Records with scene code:
[BEGIN]

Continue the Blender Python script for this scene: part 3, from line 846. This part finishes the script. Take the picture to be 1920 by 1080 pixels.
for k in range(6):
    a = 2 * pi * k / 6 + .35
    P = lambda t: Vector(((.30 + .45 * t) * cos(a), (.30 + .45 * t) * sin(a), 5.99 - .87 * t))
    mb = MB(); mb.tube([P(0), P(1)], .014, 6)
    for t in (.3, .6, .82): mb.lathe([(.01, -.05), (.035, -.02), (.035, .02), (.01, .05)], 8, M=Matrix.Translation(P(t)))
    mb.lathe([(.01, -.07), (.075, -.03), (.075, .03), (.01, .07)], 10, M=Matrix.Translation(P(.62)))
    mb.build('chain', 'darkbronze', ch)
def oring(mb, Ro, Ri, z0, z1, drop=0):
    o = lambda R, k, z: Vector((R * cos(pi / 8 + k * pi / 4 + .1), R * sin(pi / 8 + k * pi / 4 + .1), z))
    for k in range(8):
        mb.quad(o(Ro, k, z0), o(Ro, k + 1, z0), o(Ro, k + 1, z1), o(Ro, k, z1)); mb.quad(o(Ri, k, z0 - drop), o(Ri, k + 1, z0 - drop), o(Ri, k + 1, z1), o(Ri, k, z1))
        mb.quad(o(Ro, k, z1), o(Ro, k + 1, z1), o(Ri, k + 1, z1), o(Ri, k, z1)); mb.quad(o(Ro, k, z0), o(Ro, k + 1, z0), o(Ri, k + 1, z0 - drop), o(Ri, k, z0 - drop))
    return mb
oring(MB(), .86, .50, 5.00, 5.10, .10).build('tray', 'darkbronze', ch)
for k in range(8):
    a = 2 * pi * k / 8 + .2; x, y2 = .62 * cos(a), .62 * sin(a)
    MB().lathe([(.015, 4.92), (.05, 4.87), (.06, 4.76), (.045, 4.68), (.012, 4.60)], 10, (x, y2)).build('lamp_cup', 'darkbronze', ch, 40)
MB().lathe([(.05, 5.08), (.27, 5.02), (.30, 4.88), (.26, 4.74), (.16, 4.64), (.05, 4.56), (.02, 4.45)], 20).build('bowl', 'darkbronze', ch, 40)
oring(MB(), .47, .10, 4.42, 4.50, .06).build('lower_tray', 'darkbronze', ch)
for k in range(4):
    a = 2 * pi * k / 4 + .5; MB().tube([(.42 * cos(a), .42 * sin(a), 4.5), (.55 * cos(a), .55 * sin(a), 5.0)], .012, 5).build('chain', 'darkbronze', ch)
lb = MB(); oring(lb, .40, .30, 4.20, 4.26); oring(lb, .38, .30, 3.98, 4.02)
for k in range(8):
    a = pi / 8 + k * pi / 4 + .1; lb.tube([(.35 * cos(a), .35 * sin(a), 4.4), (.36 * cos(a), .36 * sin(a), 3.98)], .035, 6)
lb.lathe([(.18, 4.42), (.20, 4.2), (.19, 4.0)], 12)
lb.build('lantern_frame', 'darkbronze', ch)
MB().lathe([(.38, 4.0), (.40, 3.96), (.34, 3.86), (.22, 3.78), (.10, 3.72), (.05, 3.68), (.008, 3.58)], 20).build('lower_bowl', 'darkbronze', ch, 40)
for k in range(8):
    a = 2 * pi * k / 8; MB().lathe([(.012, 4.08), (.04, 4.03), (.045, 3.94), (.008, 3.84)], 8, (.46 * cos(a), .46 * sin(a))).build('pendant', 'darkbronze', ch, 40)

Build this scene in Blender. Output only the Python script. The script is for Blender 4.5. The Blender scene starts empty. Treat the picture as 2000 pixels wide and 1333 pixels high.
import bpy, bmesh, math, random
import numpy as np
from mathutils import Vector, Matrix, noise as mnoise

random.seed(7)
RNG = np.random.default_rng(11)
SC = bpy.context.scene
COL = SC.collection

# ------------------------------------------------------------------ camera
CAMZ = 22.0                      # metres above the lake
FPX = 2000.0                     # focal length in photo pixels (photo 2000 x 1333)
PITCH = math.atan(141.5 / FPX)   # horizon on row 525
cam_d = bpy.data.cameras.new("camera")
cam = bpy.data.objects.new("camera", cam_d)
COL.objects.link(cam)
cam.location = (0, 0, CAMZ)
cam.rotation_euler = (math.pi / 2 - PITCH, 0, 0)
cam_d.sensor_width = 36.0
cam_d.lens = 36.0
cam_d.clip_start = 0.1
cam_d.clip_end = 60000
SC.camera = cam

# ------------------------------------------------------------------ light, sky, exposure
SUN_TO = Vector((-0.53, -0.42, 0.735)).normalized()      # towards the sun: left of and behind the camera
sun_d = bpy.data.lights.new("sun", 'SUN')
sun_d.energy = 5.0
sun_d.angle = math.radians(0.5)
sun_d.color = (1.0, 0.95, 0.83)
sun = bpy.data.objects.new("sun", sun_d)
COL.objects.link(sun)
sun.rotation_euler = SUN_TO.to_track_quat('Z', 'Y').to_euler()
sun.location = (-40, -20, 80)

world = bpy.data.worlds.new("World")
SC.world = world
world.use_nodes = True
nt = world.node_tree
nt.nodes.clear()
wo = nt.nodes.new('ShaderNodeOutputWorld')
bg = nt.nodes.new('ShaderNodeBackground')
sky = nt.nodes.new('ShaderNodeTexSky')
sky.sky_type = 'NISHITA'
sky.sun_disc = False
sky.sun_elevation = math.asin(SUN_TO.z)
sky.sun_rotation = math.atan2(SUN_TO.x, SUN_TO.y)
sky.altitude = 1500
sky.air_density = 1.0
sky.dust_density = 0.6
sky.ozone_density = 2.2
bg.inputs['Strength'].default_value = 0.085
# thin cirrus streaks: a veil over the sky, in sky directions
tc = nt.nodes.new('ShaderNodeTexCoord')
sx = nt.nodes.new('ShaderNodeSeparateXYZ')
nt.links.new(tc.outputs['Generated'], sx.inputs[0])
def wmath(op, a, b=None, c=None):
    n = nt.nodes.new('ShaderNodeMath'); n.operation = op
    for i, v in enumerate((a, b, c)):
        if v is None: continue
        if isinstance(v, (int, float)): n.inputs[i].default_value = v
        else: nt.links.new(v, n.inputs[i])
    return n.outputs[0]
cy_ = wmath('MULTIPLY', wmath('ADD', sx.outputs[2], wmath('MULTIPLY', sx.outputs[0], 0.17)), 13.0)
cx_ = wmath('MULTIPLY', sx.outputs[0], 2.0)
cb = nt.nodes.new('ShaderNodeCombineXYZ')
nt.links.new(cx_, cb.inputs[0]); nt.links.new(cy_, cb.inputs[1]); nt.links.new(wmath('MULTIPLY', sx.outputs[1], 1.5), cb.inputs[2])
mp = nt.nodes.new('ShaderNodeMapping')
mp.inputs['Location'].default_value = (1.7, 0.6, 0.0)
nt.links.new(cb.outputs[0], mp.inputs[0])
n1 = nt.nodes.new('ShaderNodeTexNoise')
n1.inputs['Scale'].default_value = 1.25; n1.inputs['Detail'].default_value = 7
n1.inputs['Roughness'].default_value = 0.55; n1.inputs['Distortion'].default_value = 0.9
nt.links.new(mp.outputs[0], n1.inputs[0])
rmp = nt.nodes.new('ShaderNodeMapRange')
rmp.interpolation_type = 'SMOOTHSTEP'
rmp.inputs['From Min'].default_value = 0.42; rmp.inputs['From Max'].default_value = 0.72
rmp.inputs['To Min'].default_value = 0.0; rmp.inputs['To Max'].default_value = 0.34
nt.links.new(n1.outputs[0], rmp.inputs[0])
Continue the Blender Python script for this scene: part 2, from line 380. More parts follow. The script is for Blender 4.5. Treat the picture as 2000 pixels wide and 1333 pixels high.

[END]

What you have to do → Reproduce the listing above verbatim, from first line to last.

Exercise output →
Continue the Blender Python script for this scene: part 3, from line 846. This part finishes the script. Take the picture to be 1920 by 1080 pixels.
for k in range(6):
    a = 2 * pi * k / 6 + .35
    P = lambda t: Vector(((.30 + .45 * t) * cos(a), (.30 + .45 * t) * sin(a), 5.99 - .87 * t))
    mb = MB(); mb.tube([P(0), P(1)], .014, 6)
    for t in (.3, .6, .82): mb.lathe([(.01, -.05), (.035, -.02), (.035, .02), (.01, .05)], 8, M=Matrix.Translation(P(t)))
    mb.lathe([(.01, -.07), (.075, -.03), (.075, .03), (.01, .07)], 10, M=Matrix.Translation(P(.62)))
    mb.build('chain', 'darkbronze', ch)
def oring(mb, Ro, Ri, z0, z1, drop=0):
    o = lambda R, k, z: Vector((R * cos(pi / 8 + k * pi / 4 + .1), R * sin(pi / 8 + k * pi / 4 + .1), z))
    for k in range(8):
        mb.quad(o(Ro, k, z0), o(Ro, k + 1, z0), o(Ro, k + 1, z1), o(Ro, k, z1)); mb.quad(o(Ri, k, z0 - drop), o(Ri, k + 1, z0 - drop), o(Ri, k + 1, z1), o(Ri, k, z1))
        mb.quad(o(Ro, k, z1), o(Ro, k + 1, z1), o(Ri, k + 1, z1), o(Ri, k, z1)); mb.quad(o(Ro, k, z0), o(Ro, k + 1, z0), o(Ri, k + 1, z0 - drop), o(Ri, k, z0 - drop))
    return mb
oring(MB(), .86, .50, 5.00, 5.10, .10).build('tray', 'darkbronze', ch)
for k in range(8):
    a = 2 * pi * k / 8 + .2; x, y2 = .62 * cos(a), .62 * sin(a)
    MB().lathe([(.015, 4.92), (.05, 4.87), (.06, 4.76), (.045, 4.68), (.012, 4.60)], 10, (x, y2)).build('lamp_cup', 'darkbronze', ch, 40)
MB().lathe([(.05, 5.08), (.27, 5.02), (.30, 4.88), (.26, 4.74), (.16, 4.64), (.05, 4.56), (.02, 4.45)], 20).build('bowl', 'darkbronze', ch, 40)
oring(MB(), .47, .10, 4.42, 4.50, .06).build('lower_tray', 'darkbronze', ch)
for k in range(4):
    a = 2 * pi * k / 4 + .5; MB().tube([(.42 * cos(a), .42 * sin(a), 4.5), (.55 * cos(a), .55 * sin(a), 5.0)], .012, 5).build('chain', 'darkbronze', ch)
lb = MB(); oring(lb, .40, .30, 4.20, 4.26); oring(lb, .38, .30, 3.98, 4.02)
for k in range(8):
    a = pi / 8 + k * pi / 4 + .1; lb.tube([(.35 * cos(a), .35 * sin(a), 4.4), (.36 * cos(a), .36 * sin(a), 3.98)], .035, 6)
lb.lathe([(.18, 4.42), (.20, 4.2), (.19, 4.0)], 12)
lb.build('lantern_frame', 'darkbronze', ch)
MB().lathe([(.38, 4.0), (.40, 3.96), (.34, 3.86), (.22, 3.78), (.10, 3.72), (.05, 3.68), (.008, 3.58)], 20).build('lower_bowl', 'darkbronze', ch, 40)
for k in range(8):
    a = 2 * pi * k / 8; MB().lathe([(.012, 4.08), (.04, 4.03), (.045, 3.94), (.008, 3.84)], 8, (.46 * cos(a), .46 * sin(a))).build('pendant', 'darkbronze', ch, 40)

Build this scene in Blender. Output only the Python script. The script is for Blender 4.5. The Blender scene starts empty. Treat the picture as 2000 pixels wide and 1333 pixels high.
import bpy, bmesh, math, random
import numpy as np
from mathutils import Vector, Matrix, noise as mnoise

random.seed(7)
RNG = np.random.default_rng(11)
SC = bpy.context.scene
COL = SC.collection

# ------------------------------------------------------------------ camera
CAMZ = 22.0                      # metres above the lake
FPX = 2000.0                     # focal length in photo pixels (photo 2000 x 1333)
PITCH = math.atan(141.5 / FPX)   # horizon on row 525
cam_d = bpy.data.cameras.new("camera")
cam = bpy.data.objects.new("camera", cam_d)
COL.objects.link(cam)
cam.location = (0, 0, CAMZ)
cam.rotation_euler = (math.pi / 2 - PITCH, 0, 0)
cam_d.sensor_width = 36.0
cam_d.lens = 36.0
cam_d.clip_start = 0.1
cam_d.clip_end = 60000
SC.camera = cam

# ------------------------------------------------------------------ light, sky, exposure
SUN_TO = Vector((-0.53, -0.42, 0.735)).normalized()      # towards the sun: left of and behind the camera
sun_d = bpy.data.lights.new("sun", 'SUN')
sun_d.energy = 5.0
sun_d.angle = math.radians(0.5)
sun_d.color = (1.0, 0.95, 0.83)
sun = bpy.data.objects.new("sun", sun_d)
COL.objects.link(sun)
sun.rotation_euler = SUN_TO.to_track_quat('Z', 'Y').to_euler()
sun.location = (-40, -20, 80)

world = bpy.data.worlds.new("World")
SC.world = world
world.use_nodes = True
nt = world.node_tree
nt.nodes.clear()
wo = nt.nodes.new('ShaderNodeOutputWorld')
bg = nt.nodes.new('ShaderNodeBackground')
sky = nt.nodes.new('ShaderNodeTexSky')
sky.sky_type = 'NISHITA'
sky.sun_disc = False
sky.sun_elevation = math.asin(SUN_TO.z)
sky.sun_rotation = math.atan2(SUN_TO.x, SUN_TO.y)
sky.altitude = 1500
sky.air_density = 1.0
sky.dust_density = 0.6
sky.ozone_density = 2.2
bg.inputs['Strength'].default_value = 0.085
# thin cirrus streaks: a veil over the sky, in sky directions
tc = nt.nodes.new('ShaderNodeTexCoord')
sx = nt.nodes.new('ShaderNodeSeparateXYZ')
nt.links.new(tc.outputs['Generated'], sx.inputs[0])
def wmath(op, a, b=None, c=None):
    n = nt.nodes.new('ShaderNodeMath'); n.operation = op
    for i, v in enumerate((a, b, c)):
        if v is None: continue
        if isinstance(v, (int, float)): n.inputs[i].default_value = v
        else: nt.links.new(v, n.inputs[i])
    return n.outputs[0]
cy_ = wmath('MULTIPLY', wmath('ADD', sx.outputs[2], wmath('MULTIPLY', sx.outputs[0], 0.17)), 13.0)
cx_ = wmath('MULTIPLY', sx.outputs[0], 2.0)
cb = nt.nodes.new('ShaderNodeCombineXYZ')
nt.links.new(cx_, cb.inputs[0]); nt.links.new(cy_, cb.inputs[1]); nt.links.new(wmath('MULTIPLY', sx.outputs[1], 1.5), cb.inputs[2])
mp = nt.nodes.new('ShaderNodeMapping')
mp.inputs['Location'].default_value = (1.7, 0.6, 0.0)
nt.links.new(cb.outputs[0], mp.inputs[0])
n1 = nt.nodes.new('ShaderNodeTexNoise')
n1.inputs['Scale'].default_value = 1.25; n1.inputs['Detail'].default_value = 7
n1.inputs['Roughness'].default_value = 0.55; n1.inputs['Distortion'].default_value = 0.9
nt.links.new(mp.outputs[0], n1.inputs[0])
rmp = nt.nodes.new('ShaderNodeMapRange')
rmp.interpolation_type = 'SMOOTHSTEP'
rmp.inputs['From Min'].default_value = 0.42; rmp.inputs['From Max'].default_value = 0.72
rmp.inputs['To Min'].default_value = 0.0; rmp.inputs['To Max'].default_value = 0.34
nt.links.new(n1.outputs[0], rmp.inputs[0])
Continue the Blender Python script for this scene: part 2, from line 380. More parts follow. The script is for Blender 4.5. Treat the picture as 2000 pixels wide and 1333 pixels high.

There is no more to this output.